◆ Your task:
Go through the records below line by line. Count the lines with "recreates" and give the count alone.

◆ Supplied data:
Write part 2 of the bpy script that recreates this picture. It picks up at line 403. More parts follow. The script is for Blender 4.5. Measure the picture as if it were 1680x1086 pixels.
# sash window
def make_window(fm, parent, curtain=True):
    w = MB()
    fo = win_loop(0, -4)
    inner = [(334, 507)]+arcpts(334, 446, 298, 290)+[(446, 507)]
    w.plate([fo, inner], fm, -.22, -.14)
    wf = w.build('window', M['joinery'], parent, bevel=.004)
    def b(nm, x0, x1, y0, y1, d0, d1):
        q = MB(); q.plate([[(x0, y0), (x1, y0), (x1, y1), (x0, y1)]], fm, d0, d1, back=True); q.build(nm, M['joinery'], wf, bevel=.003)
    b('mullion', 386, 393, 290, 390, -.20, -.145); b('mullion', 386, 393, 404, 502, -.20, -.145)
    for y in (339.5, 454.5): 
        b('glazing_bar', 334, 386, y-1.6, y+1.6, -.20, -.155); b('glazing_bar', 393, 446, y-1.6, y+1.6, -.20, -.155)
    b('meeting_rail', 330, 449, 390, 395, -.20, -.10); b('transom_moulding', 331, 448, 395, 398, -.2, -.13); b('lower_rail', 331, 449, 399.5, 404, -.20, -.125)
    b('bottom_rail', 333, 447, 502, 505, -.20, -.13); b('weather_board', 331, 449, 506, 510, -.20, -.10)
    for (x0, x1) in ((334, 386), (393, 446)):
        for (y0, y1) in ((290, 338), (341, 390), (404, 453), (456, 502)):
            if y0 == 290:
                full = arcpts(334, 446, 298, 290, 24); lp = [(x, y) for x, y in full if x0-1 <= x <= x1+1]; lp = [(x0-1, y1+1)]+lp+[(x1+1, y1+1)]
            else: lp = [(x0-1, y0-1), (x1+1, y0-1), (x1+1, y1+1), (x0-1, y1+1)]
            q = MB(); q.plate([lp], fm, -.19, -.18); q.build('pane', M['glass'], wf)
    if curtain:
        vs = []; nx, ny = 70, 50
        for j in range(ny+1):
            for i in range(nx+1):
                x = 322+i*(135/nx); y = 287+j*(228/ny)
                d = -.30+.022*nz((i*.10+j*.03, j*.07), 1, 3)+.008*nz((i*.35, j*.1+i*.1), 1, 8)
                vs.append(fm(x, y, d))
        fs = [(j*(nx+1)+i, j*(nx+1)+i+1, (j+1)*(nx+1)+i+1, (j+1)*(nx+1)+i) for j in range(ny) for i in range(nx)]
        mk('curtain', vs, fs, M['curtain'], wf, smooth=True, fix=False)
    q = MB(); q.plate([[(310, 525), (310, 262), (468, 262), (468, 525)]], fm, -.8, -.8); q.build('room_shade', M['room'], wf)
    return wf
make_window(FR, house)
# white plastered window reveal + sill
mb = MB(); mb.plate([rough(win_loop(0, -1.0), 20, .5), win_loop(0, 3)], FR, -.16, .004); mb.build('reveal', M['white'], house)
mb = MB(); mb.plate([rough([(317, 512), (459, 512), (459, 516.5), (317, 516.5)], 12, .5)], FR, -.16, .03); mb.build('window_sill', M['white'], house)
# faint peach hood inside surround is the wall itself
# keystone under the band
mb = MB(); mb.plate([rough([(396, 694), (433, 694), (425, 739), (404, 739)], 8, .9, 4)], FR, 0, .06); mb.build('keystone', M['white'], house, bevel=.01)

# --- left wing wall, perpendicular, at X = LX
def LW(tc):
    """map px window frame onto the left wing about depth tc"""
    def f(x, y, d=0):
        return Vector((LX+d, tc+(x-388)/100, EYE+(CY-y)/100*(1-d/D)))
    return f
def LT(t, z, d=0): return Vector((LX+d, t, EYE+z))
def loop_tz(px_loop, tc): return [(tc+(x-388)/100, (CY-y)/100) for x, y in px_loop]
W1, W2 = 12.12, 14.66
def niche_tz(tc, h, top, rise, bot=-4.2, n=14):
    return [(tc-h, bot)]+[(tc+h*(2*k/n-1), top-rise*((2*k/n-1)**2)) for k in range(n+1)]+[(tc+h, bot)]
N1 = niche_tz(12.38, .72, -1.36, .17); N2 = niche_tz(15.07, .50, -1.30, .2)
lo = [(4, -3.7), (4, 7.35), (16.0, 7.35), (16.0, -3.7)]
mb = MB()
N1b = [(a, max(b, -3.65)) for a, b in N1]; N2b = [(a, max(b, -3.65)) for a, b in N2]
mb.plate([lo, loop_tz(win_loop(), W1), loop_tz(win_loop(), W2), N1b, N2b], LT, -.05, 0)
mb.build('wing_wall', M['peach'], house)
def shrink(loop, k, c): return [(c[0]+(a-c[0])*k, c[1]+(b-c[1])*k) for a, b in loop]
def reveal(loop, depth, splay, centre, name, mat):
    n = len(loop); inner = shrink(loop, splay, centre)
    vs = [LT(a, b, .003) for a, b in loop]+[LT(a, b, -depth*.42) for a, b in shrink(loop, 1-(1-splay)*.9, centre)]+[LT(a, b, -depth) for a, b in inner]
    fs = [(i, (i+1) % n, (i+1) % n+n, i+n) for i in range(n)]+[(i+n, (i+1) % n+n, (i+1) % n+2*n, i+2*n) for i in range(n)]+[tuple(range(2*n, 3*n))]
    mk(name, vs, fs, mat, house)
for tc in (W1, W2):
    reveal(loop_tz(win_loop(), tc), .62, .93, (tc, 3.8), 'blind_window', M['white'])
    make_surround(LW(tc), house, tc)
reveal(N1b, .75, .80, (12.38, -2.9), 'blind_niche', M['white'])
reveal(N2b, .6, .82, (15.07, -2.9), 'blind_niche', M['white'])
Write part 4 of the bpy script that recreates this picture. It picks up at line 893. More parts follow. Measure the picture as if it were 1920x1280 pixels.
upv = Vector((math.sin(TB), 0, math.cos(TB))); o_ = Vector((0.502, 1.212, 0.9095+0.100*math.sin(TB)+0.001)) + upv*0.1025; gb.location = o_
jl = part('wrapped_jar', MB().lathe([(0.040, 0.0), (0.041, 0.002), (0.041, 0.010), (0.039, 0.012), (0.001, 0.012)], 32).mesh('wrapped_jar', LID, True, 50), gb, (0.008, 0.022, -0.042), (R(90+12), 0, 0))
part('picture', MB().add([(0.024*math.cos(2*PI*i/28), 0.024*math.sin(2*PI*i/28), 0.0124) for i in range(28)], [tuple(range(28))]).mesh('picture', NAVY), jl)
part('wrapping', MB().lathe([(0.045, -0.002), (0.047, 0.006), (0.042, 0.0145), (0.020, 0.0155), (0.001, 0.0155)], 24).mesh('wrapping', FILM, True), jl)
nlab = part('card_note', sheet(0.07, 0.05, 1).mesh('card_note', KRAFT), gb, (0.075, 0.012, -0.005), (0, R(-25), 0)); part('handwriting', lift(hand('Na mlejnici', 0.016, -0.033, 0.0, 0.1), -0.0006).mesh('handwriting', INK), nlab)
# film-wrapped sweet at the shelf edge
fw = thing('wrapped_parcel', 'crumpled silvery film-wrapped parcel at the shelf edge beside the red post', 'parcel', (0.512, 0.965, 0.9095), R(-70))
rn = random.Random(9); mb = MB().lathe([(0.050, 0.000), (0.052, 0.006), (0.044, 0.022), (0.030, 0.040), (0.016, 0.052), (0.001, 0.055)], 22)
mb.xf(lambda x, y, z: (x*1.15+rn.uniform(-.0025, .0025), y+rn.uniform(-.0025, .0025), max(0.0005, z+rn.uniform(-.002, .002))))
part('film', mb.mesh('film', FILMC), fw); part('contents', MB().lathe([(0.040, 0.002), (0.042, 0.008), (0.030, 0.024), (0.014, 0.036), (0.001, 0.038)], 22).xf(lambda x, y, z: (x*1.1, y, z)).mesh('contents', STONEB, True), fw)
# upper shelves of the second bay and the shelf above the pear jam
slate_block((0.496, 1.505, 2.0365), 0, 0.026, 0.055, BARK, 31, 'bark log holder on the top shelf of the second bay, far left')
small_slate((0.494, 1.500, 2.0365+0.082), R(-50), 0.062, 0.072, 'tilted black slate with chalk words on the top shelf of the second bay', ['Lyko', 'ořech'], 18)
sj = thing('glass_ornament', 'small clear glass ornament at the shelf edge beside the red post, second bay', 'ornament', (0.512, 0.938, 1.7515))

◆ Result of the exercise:
2